CHRAJ calls for private sector participation in NACAP implementation

Richard Quayson – Deputy Commissioner, CHRAJ

Mr Richard A. Quayson, Deputy Commissioner Commission on Human Rights and Administrative Justice (CHRAJ), on Monday called for the private sector and Civil Societies participation in the implementation of the National Anti-Corruption Action Plan (NACAP).

“The control of corruption in Ghana should be the responsibility of each citizen. Through NACAP citizens are allowed to join hands and tackle corruption in the country to secure and sustain the nation’s development,” Mr Quayson told the Ghana News Agency in an interview in Accra.

He noted that since the inception of NACAP in 2015 the Commission had seen more public sector participation in its implementation plan to fight corruption in the country than the private sector and civil societies.

He said the Private Sector was mostly classified as the engine of economic growth in the country and the largest, its involvement would reduce corruption and add to the success story of NACAP.

Mr Quayson explained that Civil Society including the Chieftaincy Institutions, Academic Institutions, Religious groups and other identifiable groups that would help balance the fight against corruption in the country from only the public sector.

He said progress made in the implementation of NACAP from 2015 to 2019 indicated that all 24 short term activities captured under the Action Plan were at various stages with two of them fully completed.

“Also with the medium-term activities, 41 out of 47 activities were at various stages of implementation with two activities completed,” he said.

Mr Quayson, who was assessing the outcome of the implementation of NACAP, said for long-term activities, 50 out of 64 activities were at various stages of implementation with four activities completed.

Thus for the five years, a total of eleven activities out of 135 were awaiting implementation.

“We want to see more institutions and stakeholders come on board. Corruption did not affect institutions alone but its implications affect all, in that if the health sector was corrupt the citizens would experience its ripple effect in the quality of service provided and same with all sectors of the economy,” he said.

The CHRAJ Deputy Commissioner explained that corruption was an insidious plague that has a wide range of corrosive effects on societies.

“It undermines democracy and the rule of law, leads to violations of human rights, distorts markets, erodes the quality of life and allows organised crime, terrorism and other threats to human security to flourish.

“It hampers efforts to alleviate poverty, undermines political stability and economic growth and diminishes the country’s attractiveness for investment,” he said.

The CHRAJ Deputy Commissioner said the war against corruption cannot be won in a day but required the collective effort of all citizens.

He, however, commended the Ministry of Lands and Natural Resources for efforts made to ensure that all their staff were trained by CHRAJ in the fight against corruption and their coordinators for putting in much effort to implement the NACAP in their work places.

He further commended Ghana Integrity Initiative (GII), Centre for Democratic Development (CDD), Star Ghana Foundation and Ghana Anti-Corruption Coalition (GACC) for their partnership in the implementation of the NACAP.

Mr Quayson also commended the Ghana News Agency who had partnered CHRAJ on NACAP since its inception.

“GNA has played a pivotal role in the fight against corruption as the agency consistently participated and played actively in public education as well as providing in-depth reportage.”

On the impact of NACAP, Mr Quayson noted that the Ghanaian society, recognising the negative impacts of corruption has, over the years, undertaken various policies and measures to control it.

He said NACAP established the legal and institutional mechanisms, pursued sound economic and public sector reforms and strengthened the country’s financial management systems.

He recounted that, in 1998, the country organised the first National Integrity Conference that made significant proposals to tackle corruption and build integrity.

“Significant developments have taken place since that Conference.
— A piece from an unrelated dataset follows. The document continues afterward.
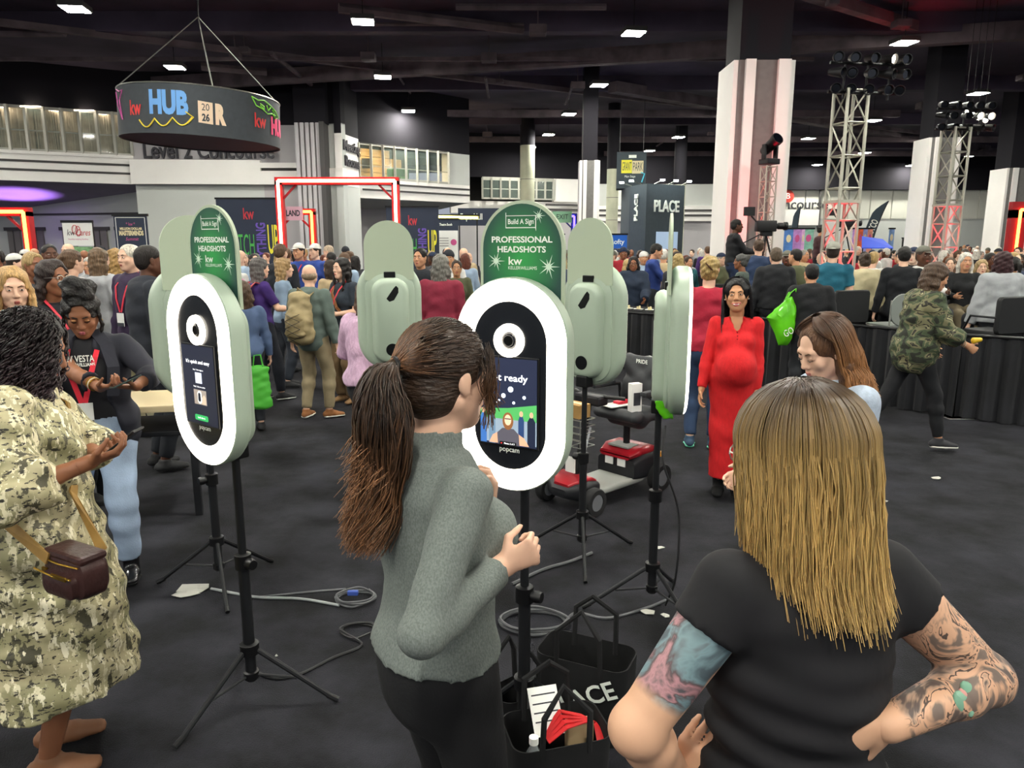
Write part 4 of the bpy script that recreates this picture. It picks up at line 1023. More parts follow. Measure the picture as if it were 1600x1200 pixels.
MB().prism(ellip(.2, zt-.9, .12, .12), -.042, -.05).build('notice_mark', M_pr_pink, b)
for k in range(4): MB().box(-.36, .0, -.045, -.041, zt-.75-k*.1, zt-.73-k*.1).build('notice_line', M_pr_dk, b)
t = empty('name_sign', at(750, 339, 31), 0, 'small dark sign with white lettering behind the green photo sign', 'sign')
MB().box(-.9, .9, -.04, .04, -.35, .35).build('panel', M_navy, t); text('lettering', 'Expo Hall', .34, M_print, t, (-.35, -.06, 0), bold=.006, fit=.9)
for sx in (-.85, .85): MB().tube([(sx, 0, 0), (sx, 0, -t.location.z)], .03, 6).build('post', M_blk, t)
# dark booth
p0 = at(983, 340, 31); p1 = at(1009, 340, 29.6); p2 = at(1068, 340, 30.6); zb = at(1030, 288, 30).z
M_booth = mat('booth_charcoal', '3c464c', .7, var=.05)
t = empty('exhibition_booth', ((p1.x+p2.x)/2, 30, 0), 0, 'tall charcoal booth with white block lettering on two faces', 'booth')
cx = (p1.x+p2.x)/2
mb = MB(); pts = [(p0.x-cx, 1.0), (p1.x-cx, -.4), (p2.x-cx, .6), (p2.x-cx, 3.4), (p0.x-cx, 3.4)]
mb.add([(x, y, z) for z in (0, zb) for x, y in pts], [(0, 1, 2, 3, 4), (9, 8, 7, 6, 5)]+[(k, (k+1) % 5, 5+(k+1) % 5, 5+k) for k in range(5)]).build('body', M_booth, t)
f0 = Vector((pts[1][0], pts[1][1], 0)); f1 = Vector((pts[2][0], pts[2][1], 0)); d = f1-f0; az = math.atan2(d.y, d.x); nn = Vector((d.y, -d.x, 0)).normalized()
c = f0.lerp(f1, .52)+nn*.03; text('lettering', 'PLACE', .62, M_print, t, (c.x, c.y, at(1040, 323, 30).z), (math.pi/2, 0, az), bold=.015, depth=.02, fit=d.length*.66)
s0 = Vector((pts[0][0], pts[0][1], 0)); d2 = f0-s0; az2 = math.atan2(d2.y, d2.x); n2 = Vector((d2.y, -d2.x, 0)).normalized(); c = s0.lerp(f0, .45)+n2*.03
o = text('lettering', 'PLACE', .36, M_print, t, (c.x, c.y, at(994, 324, 30).z), (0, 0, 0), bold=.01, depth=.02, fit=1.05)
o.rotation_euler = (Matrix.Rotation(az2, 4, 'Z') @ Matrix.Rotation(math.pi/2, 4, 'X') @ Matrix.Rotation(math.pi/2, 4, 'Z')).to_euler()
c = f0.lerp(f1, .55)+nn*.05; MB().box(-.55, .55, -.03, .03, 1.0, 2.35, Matrix.Translation((c.x, c.y, 0)) @ Matrix.Rotation(az, 4, 'Z')).build('display_screen', emit('booth_screen', '8fa2b8', .7), t)
for q, off in ((s0.lerp(f0, .1), n2), (s0.lerp(f0, .7), n2), (f0.lerp(f1, .2), nn), (f0.lerp(f1, .55), nn), (f0.lerp(f1, .9), nn)):
    e = q+off*.45; l = MB().tube([(q.x, q.y, zb), (e.x, e.y, zb+.12)], .02, 6).build('arm_light', M_alu, t)
    MB().lathe([(0, -.03), (.09, -.03), (.09, .03), (0, .03)], 10, (e.x, e.y, zb+.12)).build('lamp_head', emit('booth_lamp', 'f4ffff', 35), l)
# hanging box sign
p = at(986, 268, 33); t = empty('hanging_box_sign', p, R(-8), 'hanging dark box sign with yellow and cream blocks', 'sign')
MB().box(-.62, .62, -.6, .6, -.75, .75).build('box', M_booth, t); MB().box(-.42, .02, -.63, -.6, -.12, .42).build('yellow_block', M_pr_yel, t); MB().box(.03, .50, -.63, -.6, -.14, .38).build('cream_block', M_pr_cream, t)
text('lettering', 'GRANT', .5, M_booth, t, (-.2, -.64, .14), fit=.38); text('lettering', 'PARK', .5, M_booth, t, (.265, -.64, .12), fit=.4); text('lettering', 'Main Stage', .13, M_print, t, (-.05, -.63, -.26), fit=.45)
MB().box(-.12, .2, -.63, -.6, .5, .62).build('white_tab', M_print, t); MB().tube([(.4, -.62, -.1), (.56, -.62, -.15), (.45, -.62, -.5)], .03, 6).build('cyan_mark', mat('cyan_mark', '5ac8e0', .6), t)
for sx in (-.5, .5): MB().tube([(sx, 0, .75), (sx, 0, CEIL-p.z)], .012, 5).build('cable', M_blk, t)
b, w, zt = banner(950, 980, 366, 28, 'blue board with white lettering beside the charcoal booth', mat('banner_blue', '1f63c8', .6)); text('lettering', 'Lofty', .25, M_print, b, (0, -.02, zt-.28), bold=.005, fit=.5)
for px, lab, c, w_ in ((848, 'pale lit board', '9cc8c0', 12), (870, 'brown arch board', '5a4438', 24)):
    banner(px-w_/2, px+w_/2, 366, 34, lab+' beyond the blue neon gate', mat('board_'+c, c, .7))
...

The country has since continued to strengthen the legal and institutional framework for fighting corruption and lifted her economic and public sector reforms to a higher pedestal and begun rationalising the remuneration structure of the public service,” he said.

Mr Quayson explained that the Second National Conference on Integrity was organised in October 2011, which enabled anti-corruption practitioners, government, parliamentarians, civil society, the private sector and development partners to take stock of efforts to combat corruption and build a robust ethics infrastructure for the country.

He said an overview of developments in the country’s legal and institutional anti-corruption framework was given and the challenges that lie ahead carefully analysed.

He said the country had made significant progress with the introduction and implementation of the various anti-corruption measures but there were still challenges.

He described NACAP as a strategy that transcended political boundaries and tackled corruption holistically through prevention, education and enforcement.

“NACAP is an unqualified contribution to the fight against corruption and the promotion of national development. It contains strategic action plans identified and agreed upon by stakeholders, including the private sector, during nationwide consultations,” he said.

Mr Quayson noted that the greatest strength of the NACAP is that it is to be directly integrated into national development planning, making the plan an integral part of the regular annual activities of public institutions, including the Ministries, Departments and Agencies (MDAs).